THE DOCTOR WHO RATINGS GUIDE: BY FANS, FOR FANS

Logopolis
Target novelisation
Doctor Who - Logopolis

Author Christopher H. Bidmead Cover image
Published 1982
ISBN 0 426 20149 3
First Edition Cover Andrew Skilleter

Back cover blurb: In theory the TARDIS should be able to change its appearance to blend in unobtrusively wherever it happens to materialise. In practice, however, because of a fault in the chameleon circuit, it always looks like a police box - a minor inconvenience the Doctor now hopes to correct. Fixing the mechanism involves a visit to Earth and a trip to the planet Logopolis - normally a quiet little place that keeps itself to itself. But on this occasion the meddling presence of the Doctor's archenemy, the Master, ensures the disruption of normality. And even the Master is horrified by the threat of total chaos he unintentionally precipitates - until he finds a way to turn the imminent destruction of the universe to his own advantage...


Reviews

When Novelizations Mattered by Jason A. Miller 10/1/04

I first read the novelization of Logopolis when I was in the sixth grade. At that point, all I knew about Doctor Who was from the few 5th Doctor episodes I'd seen on PBS. I borrowed the book from a classmate who was trying to explain how the 5th Doctor came to be. Said classmate is now a life insurance agent in South Dakota and hasn't had any contact with Doctor Who in fifteen years. The book he loaned me, however, remains one of my enduring favorites.

The novelizations of the Doctor Who TV adventures were an unusual breed: for many fans, they served as (at worst) a replacement for, or (at best) an improvement on the series itself. The condensing of a TV script into 120 pages gave rise to a peculiar richness of language that laid the groundwork for a dozen years (and counting) of original Doctor Who novels.

Reading the back cover of the Logopolis novelization reveals a host of words you don't find any more in books aimed at 12 year-olds. "Precipitated", for instance. The opening paragraph of the story is unusually literate, presaging the Fourth Doctor's death: "Events cast shadows before them...".

The story's condensation is most keenly felt in author Bidmead's prose: a lot of on-screen dialogue is converted into plain text.
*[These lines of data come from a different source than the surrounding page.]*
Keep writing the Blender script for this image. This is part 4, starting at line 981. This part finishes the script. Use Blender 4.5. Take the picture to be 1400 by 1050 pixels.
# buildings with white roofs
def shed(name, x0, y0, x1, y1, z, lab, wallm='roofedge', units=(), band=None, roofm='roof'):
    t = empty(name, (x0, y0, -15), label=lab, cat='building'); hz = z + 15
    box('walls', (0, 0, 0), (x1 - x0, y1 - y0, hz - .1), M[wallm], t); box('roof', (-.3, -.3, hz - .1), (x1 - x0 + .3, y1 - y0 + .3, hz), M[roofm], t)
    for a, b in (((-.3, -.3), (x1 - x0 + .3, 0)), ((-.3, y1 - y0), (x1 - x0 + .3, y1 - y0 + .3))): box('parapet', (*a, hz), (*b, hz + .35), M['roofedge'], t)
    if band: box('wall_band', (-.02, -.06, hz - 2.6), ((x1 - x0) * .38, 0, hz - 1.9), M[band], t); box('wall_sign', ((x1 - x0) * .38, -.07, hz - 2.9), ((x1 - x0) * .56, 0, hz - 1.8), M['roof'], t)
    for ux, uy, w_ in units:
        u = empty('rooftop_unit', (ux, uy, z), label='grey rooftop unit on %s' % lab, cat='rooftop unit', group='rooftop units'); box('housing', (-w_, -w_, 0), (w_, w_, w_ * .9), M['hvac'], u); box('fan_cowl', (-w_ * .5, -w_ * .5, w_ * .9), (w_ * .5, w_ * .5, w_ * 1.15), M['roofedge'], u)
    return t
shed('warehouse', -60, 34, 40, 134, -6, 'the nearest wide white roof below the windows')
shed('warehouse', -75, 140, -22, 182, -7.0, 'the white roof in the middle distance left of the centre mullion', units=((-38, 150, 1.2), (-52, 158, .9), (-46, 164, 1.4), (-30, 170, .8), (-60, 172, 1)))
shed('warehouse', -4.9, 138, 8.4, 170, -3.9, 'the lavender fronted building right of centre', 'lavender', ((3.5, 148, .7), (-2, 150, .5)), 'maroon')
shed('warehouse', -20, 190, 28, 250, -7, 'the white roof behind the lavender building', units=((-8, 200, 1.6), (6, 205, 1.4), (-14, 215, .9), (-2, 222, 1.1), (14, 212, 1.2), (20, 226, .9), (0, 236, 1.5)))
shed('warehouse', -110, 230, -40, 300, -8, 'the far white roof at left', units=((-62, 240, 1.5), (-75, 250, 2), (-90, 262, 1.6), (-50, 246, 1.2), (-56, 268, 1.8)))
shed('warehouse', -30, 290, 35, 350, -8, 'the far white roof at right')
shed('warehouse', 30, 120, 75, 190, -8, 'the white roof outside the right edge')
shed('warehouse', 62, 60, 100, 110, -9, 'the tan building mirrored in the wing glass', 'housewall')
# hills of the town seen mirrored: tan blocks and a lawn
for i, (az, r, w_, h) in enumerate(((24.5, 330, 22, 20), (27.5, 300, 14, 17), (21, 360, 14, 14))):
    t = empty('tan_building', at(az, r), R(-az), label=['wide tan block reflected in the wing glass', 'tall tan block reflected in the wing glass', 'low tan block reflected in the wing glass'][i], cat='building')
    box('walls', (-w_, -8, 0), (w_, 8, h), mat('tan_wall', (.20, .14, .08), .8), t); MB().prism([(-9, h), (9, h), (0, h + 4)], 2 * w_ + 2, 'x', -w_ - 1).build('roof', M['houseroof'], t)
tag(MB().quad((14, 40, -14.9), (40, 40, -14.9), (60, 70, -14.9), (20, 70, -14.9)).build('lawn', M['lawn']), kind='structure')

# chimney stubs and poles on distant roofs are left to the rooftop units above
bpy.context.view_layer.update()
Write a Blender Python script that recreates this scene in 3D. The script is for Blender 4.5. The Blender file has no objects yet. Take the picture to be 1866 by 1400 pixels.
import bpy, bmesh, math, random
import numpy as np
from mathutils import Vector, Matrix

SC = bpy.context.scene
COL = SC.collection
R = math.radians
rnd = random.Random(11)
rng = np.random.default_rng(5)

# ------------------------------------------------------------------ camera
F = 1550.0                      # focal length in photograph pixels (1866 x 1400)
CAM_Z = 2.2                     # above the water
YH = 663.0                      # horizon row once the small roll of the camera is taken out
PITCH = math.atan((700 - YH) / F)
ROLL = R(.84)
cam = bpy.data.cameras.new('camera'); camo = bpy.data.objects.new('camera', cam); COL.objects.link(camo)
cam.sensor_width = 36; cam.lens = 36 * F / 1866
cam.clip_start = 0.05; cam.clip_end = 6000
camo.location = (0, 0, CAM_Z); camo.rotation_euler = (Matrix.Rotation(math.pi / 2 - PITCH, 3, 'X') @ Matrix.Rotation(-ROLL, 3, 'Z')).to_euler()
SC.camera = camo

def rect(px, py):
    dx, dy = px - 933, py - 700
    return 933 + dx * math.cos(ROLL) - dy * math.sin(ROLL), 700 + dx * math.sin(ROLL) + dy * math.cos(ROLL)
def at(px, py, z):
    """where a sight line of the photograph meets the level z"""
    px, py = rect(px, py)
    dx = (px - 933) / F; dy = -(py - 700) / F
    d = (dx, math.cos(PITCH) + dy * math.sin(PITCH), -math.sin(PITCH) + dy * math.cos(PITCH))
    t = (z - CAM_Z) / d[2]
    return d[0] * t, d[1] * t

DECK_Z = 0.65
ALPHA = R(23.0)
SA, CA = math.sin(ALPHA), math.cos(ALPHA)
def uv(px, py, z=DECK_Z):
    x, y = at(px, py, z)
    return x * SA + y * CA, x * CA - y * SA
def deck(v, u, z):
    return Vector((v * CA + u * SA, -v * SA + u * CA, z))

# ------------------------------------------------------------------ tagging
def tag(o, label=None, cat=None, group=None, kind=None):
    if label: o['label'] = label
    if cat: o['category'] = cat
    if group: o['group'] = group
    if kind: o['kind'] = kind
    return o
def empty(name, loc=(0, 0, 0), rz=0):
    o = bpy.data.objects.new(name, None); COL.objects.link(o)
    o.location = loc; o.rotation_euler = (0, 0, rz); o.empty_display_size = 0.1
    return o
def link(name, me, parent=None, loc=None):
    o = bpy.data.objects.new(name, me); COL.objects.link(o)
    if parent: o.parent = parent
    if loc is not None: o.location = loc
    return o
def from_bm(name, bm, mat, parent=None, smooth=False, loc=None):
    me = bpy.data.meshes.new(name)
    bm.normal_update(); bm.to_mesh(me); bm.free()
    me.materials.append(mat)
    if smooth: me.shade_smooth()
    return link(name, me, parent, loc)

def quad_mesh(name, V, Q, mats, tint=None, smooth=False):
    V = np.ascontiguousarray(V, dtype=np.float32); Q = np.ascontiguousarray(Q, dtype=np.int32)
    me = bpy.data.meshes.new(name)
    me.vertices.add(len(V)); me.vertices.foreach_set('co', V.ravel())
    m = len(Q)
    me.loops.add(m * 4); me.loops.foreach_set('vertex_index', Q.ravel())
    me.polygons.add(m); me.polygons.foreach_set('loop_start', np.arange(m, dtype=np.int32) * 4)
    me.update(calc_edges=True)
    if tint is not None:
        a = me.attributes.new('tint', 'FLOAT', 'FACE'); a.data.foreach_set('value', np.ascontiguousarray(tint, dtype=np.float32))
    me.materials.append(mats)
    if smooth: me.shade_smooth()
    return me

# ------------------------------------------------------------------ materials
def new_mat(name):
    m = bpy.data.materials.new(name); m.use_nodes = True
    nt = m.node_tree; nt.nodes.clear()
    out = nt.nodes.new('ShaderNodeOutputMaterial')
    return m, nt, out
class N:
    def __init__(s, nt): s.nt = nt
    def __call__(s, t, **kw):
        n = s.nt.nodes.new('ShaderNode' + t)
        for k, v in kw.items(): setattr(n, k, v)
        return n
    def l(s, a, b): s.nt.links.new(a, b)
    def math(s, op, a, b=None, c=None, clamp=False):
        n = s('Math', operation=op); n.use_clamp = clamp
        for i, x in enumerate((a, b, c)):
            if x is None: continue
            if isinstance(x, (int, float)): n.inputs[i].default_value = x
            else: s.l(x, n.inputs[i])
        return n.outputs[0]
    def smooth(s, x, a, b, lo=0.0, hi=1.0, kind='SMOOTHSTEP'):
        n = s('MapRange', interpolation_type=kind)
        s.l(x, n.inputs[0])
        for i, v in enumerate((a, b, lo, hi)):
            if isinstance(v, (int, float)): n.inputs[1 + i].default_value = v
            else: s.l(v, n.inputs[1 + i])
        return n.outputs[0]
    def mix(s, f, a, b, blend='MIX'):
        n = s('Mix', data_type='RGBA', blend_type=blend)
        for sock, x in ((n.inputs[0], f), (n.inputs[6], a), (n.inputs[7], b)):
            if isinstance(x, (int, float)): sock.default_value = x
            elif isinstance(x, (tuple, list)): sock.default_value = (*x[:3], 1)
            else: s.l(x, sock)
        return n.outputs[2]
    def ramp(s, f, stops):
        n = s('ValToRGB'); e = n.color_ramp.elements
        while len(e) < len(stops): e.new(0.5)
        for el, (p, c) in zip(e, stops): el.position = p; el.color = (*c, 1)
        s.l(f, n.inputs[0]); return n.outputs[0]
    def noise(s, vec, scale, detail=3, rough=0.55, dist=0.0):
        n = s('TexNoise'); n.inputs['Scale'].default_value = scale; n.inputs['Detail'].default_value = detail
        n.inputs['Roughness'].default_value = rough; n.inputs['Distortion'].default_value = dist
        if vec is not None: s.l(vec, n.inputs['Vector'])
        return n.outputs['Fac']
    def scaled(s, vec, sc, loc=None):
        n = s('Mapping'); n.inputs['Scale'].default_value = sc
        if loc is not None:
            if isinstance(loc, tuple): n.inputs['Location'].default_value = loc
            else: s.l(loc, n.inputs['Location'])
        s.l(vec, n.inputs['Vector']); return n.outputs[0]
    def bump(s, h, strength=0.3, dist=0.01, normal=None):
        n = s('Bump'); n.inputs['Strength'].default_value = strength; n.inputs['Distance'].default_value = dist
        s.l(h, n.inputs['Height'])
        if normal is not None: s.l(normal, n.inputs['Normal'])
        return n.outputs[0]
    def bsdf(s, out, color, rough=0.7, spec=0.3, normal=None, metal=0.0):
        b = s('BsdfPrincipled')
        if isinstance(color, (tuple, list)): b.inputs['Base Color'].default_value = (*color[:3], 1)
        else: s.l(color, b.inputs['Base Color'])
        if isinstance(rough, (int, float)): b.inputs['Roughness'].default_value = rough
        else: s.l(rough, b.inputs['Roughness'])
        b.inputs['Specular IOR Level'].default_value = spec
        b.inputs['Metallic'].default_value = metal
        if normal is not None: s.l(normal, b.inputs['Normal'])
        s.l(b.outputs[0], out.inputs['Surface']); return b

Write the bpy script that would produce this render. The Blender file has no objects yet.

This keeps the narrative moving without turning the novelization into a mere transcript, but also preserves the richness of the original script. In some instances, the story improves from the condensation: most of the shots of Tegan and Adric running up and down the TARDIS corridors have been omitted; instead, we're given a scene were Adric reads from "Paradise Lost". The Doctor introduces Adric to the TARDIS's "logic circuits", a visually striking piece of equipment never seen on-screen.

Best of all is the restaging of the death scenes. When the Monitor dies on-screen, it's done through a straight visual effect, and doesn't make all that much sense. In the novelization, Bidmead makes the demise more graphic, in a manner that couldn't have been realized on television.

The Doctor's death, too, is improved. On TV, he climbs along a tilting catwalk on a telescope high above the ground, and is knocked over the edge by an explosion of sparks from a cable he's unplugged. In the book, however, he falls from the catwalk first, and is left clinging to the cable for support. By unplugging the cable he effectively commits suicide; this adds dramatic heft to his final choice and turns the Doctor into, if possible, an even more heroic figure than he was on TV.

Much of the relevance of the Doctor Who novelization has faded with time: video and DVD have made the stories more accessible than they were in the 1970s and '80s; the fan base has grown up and no longer needs to read books that are 120 pages long. Logopolis, however, in spite of a few instances of purple prose and some clunky similes, retains a poetry distinct from the TV story from which it was adapted, and thus still bears reading today.